Extracted information>
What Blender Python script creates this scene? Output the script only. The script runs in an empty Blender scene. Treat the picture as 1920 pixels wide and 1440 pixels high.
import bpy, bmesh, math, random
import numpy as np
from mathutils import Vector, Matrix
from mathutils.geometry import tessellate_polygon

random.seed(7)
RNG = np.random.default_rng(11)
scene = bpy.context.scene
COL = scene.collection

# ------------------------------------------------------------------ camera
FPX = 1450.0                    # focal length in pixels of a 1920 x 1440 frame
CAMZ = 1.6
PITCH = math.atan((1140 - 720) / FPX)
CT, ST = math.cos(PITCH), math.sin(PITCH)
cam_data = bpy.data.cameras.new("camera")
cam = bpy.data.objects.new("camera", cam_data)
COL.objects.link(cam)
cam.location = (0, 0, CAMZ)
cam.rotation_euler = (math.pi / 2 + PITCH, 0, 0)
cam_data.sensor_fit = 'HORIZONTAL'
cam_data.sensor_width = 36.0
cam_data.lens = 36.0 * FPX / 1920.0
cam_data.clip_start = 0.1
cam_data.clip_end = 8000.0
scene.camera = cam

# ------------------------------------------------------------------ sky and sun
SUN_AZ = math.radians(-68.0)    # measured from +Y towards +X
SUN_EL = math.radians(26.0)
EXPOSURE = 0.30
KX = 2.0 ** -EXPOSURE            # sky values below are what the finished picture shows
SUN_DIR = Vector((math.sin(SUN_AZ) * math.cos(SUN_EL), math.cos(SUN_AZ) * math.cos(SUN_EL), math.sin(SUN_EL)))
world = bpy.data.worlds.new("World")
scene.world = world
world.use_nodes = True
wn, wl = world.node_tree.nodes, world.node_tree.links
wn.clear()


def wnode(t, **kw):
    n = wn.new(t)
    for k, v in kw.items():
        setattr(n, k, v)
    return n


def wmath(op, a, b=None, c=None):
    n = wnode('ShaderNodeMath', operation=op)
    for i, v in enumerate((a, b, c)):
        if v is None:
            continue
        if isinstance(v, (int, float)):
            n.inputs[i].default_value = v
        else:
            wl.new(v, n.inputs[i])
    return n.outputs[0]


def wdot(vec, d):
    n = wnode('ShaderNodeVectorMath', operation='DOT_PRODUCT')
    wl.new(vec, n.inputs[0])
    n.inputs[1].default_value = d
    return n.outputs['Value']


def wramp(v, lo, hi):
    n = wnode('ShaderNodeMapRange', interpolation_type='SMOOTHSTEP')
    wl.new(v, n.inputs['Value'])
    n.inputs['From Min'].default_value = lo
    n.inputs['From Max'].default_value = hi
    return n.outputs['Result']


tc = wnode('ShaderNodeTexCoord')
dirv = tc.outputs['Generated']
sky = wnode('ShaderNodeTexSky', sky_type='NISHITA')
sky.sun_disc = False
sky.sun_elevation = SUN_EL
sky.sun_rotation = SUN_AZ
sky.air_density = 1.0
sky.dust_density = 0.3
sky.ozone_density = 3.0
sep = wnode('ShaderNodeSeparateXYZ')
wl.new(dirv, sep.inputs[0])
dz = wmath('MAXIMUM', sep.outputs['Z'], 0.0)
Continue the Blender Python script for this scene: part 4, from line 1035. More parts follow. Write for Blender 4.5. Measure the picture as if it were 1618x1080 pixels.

To be done> Reproduce exactly the lines that run from the start of the records to the line with "COL = scene.collection", both included.

Correct output>
What Blender Python script creates this scene? Output the script only. The script runs in an empty Blender scene. Treat the picture as 1920 pixels wide and 1440 pixels high.
import bpy, bmesh, math, random
import numpy as np
from mathutils import Vector, Matrix
from mathutils.geometry import tessellate_polygon

random.seed(7)
RNG = np.random.default_rng(11)
scene = bpy.context.scene
COL = scene.collection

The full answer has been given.